A Recommander System Architecture Design

As the second installment in a blog series on Machine Learning system design, I present a straightforward architecture for training and maintaining a recommender system tailored to video sharing platforms such as YouTube.

This problem of ML system design consists of two major building blocks:

1- Offline component: This component focuses on training and validating the recommender model.

2- Online component: This component is responsible for generating (inferring) recommendations in real-time.

The initial offline training process follows the classic Data Science lifecycle, beginning with data collection and transformation into features, and concluding with model building and validation. The outcome of these steps is a dataset that captures the features and is stored in a feature store, along with a model that is persisted in a blob storage medium, such as a distributed file system like S3.

This article focuses specifically on the online component. In this subsystem, a user submits a request through a REST API, for instance. The request is then forwarded to an application server that encompasses the recommender functions.
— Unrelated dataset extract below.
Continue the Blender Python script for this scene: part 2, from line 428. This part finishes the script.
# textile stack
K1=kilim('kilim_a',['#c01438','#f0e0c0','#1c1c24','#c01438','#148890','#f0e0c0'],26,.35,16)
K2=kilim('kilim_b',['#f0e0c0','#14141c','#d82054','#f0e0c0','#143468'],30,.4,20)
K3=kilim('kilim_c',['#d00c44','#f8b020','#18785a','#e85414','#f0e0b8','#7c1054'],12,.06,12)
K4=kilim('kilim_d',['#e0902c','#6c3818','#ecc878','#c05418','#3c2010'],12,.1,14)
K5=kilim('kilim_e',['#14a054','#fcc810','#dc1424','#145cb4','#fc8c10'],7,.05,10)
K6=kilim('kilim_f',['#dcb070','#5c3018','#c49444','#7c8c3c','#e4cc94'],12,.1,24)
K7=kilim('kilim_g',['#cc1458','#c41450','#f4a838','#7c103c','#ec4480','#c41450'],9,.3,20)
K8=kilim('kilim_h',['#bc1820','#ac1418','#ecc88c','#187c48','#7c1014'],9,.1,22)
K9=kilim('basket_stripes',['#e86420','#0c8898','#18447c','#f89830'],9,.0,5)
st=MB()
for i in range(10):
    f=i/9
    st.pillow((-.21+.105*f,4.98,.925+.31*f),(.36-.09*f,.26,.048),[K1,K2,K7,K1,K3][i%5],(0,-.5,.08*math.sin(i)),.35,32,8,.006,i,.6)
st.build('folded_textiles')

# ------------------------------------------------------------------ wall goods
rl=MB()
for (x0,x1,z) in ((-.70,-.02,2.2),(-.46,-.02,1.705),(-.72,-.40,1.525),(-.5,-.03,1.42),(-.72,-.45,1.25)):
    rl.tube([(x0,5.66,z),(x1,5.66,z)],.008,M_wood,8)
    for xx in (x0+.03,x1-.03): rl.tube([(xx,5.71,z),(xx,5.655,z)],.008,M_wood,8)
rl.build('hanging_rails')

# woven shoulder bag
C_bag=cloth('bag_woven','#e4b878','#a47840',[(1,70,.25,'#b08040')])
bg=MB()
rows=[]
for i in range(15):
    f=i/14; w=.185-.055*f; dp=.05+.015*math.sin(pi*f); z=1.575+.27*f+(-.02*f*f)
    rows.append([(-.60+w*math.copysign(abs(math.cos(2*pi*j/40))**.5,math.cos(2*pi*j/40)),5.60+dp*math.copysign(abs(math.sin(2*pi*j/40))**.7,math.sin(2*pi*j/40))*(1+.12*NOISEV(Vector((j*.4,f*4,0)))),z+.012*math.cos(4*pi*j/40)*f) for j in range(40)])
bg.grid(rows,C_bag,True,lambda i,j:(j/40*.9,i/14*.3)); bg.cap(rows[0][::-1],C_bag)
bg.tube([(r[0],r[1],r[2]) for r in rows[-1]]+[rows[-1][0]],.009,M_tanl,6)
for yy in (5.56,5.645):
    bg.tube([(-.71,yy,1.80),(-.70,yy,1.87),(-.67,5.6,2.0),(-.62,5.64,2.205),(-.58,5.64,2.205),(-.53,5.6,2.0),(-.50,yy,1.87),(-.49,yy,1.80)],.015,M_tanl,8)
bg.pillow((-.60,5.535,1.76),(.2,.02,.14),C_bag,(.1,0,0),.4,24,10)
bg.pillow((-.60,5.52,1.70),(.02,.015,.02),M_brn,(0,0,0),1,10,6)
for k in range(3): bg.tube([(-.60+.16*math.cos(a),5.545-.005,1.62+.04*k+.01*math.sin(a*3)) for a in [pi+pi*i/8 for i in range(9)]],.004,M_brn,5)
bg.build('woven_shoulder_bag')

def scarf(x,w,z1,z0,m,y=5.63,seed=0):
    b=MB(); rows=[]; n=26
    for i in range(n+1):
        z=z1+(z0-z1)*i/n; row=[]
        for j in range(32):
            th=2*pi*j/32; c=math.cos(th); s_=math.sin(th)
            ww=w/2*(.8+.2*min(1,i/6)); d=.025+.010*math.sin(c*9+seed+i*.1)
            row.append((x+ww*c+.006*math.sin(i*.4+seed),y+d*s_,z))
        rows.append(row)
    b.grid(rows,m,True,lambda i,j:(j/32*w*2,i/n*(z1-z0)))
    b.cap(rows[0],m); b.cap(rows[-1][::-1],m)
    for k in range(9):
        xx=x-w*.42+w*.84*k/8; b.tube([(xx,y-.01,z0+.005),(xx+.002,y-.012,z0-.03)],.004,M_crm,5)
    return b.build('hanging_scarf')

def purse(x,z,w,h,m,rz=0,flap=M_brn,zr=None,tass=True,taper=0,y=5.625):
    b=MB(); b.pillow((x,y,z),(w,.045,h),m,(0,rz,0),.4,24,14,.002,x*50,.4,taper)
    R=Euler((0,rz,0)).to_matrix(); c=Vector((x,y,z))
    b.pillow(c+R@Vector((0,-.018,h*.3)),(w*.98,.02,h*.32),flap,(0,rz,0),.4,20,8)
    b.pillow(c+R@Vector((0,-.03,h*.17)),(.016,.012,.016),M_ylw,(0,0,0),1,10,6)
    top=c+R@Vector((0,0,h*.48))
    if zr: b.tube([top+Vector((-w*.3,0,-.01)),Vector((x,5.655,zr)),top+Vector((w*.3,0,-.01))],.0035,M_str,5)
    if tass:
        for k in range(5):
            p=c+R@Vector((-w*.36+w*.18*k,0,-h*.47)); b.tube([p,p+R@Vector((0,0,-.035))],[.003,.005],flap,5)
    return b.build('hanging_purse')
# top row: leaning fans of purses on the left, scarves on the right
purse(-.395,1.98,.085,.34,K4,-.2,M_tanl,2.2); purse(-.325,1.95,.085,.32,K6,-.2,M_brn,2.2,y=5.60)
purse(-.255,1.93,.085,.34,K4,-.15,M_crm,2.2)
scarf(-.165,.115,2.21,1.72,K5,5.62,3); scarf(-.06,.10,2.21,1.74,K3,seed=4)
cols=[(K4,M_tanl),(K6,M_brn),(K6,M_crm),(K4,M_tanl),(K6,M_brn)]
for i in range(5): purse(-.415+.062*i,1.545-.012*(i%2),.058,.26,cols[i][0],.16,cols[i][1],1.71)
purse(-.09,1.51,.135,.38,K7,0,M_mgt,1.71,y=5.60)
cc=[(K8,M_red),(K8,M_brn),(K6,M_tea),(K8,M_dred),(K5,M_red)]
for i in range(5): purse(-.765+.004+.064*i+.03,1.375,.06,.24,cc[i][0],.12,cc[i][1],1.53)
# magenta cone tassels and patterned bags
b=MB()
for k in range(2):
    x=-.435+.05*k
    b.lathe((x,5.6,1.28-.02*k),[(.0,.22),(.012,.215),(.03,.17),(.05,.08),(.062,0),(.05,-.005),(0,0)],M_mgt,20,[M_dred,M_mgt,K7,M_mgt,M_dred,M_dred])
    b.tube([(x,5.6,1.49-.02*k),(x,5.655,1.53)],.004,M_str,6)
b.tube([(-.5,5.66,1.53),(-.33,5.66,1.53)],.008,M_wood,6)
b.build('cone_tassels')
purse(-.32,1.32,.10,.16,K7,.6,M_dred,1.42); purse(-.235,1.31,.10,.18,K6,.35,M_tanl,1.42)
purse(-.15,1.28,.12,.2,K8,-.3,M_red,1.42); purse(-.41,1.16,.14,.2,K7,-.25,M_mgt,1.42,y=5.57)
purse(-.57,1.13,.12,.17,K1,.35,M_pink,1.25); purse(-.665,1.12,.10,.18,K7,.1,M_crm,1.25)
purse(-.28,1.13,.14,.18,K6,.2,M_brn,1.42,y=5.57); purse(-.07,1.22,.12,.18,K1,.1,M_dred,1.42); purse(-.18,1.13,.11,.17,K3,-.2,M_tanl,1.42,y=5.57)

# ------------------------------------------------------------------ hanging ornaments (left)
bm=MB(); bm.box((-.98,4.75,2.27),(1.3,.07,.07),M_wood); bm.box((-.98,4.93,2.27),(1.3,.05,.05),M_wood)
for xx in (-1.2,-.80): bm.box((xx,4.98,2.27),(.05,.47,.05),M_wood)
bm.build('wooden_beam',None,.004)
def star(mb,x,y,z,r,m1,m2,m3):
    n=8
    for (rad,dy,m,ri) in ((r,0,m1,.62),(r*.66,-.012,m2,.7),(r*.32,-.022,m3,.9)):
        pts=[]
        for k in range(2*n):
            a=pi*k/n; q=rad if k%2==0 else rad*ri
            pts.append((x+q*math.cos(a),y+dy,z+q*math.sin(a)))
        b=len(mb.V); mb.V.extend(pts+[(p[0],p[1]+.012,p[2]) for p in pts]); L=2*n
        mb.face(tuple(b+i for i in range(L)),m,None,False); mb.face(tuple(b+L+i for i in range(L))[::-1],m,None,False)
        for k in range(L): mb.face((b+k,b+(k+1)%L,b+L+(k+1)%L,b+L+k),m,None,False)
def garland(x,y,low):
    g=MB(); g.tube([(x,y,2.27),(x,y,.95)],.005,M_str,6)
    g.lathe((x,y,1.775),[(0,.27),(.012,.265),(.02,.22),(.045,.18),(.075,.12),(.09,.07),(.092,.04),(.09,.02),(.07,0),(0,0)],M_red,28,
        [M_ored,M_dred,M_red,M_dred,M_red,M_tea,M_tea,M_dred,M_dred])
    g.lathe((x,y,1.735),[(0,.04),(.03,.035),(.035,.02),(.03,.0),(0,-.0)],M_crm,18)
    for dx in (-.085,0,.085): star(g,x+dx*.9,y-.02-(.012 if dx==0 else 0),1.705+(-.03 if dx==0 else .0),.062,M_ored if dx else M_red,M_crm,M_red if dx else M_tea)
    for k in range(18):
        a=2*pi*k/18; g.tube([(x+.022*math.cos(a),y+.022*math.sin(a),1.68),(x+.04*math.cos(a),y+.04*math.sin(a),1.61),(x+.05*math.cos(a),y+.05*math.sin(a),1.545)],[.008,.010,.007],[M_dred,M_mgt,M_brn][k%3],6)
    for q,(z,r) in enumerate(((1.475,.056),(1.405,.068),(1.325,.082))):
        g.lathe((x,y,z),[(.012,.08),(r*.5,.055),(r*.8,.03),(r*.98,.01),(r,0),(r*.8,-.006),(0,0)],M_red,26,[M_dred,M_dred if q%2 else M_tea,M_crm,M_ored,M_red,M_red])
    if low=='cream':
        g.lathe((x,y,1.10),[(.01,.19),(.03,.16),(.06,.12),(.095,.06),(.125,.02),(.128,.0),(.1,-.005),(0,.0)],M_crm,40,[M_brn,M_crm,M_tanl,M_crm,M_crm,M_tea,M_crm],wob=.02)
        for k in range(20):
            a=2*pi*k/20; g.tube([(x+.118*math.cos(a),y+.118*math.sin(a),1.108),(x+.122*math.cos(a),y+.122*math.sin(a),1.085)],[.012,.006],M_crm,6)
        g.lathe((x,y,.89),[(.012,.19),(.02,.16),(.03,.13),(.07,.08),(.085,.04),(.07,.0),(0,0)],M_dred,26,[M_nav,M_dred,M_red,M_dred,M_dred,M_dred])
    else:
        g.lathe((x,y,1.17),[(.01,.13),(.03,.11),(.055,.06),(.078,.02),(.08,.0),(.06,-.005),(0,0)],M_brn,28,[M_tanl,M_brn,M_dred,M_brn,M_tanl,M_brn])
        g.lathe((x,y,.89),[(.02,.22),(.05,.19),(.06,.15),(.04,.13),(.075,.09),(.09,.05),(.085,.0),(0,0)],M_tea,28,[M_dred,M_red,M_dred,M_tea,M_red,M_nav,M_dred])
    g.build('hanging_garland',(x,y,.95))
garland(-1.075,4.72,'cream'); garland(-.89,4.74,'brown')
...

In our architecture, we propose utilizing a load balancer to provide increased scalability, performance, reliability, and redundancy to the service layer []. Scaling this layer horizontally enables us to handle requests from billions of users and deliver improved response times by minimizing throughput.

As depicted in the architecture, the recommender module consists of two components: (i) a content filtering (CF) algorithm that identifies relevant videos for each user based on their profile and historical viewing data, and (ii) a ranking algorithm that assigns scores to the recommended videos.

The techniques employed in content filtering (CF) can range from basic approaches, such as simple similarity matching, to more advanced methods involving deep neural network models. In this particular example, we focus on utilizing a model as hinted in the above paragraphs. At inference, the CF algorithm reads the model from the model store and other relevant features (e.g. user profile data) from the features store and predicts the best movies that match the user and it’s viewing history. In this architecture, we utilize an in-memory caching system to reduce data retrieval latencies that may arise when accessing a slower storage layer.

After generating the recommendation, the algorithm sends business metrics like turnover and click rates, and system-level metadata like the inference timestamp and its response time to the model store. These metrics help in (i) assisting the decision-making process behind triggering the model retraining and (ii) feeding the monitoring dashboard. Triggering the retraining of the model can occur in a timely manner (for instance, daily model retraining). It can also result from reaching a certain threshold due to data drift and concept drift events.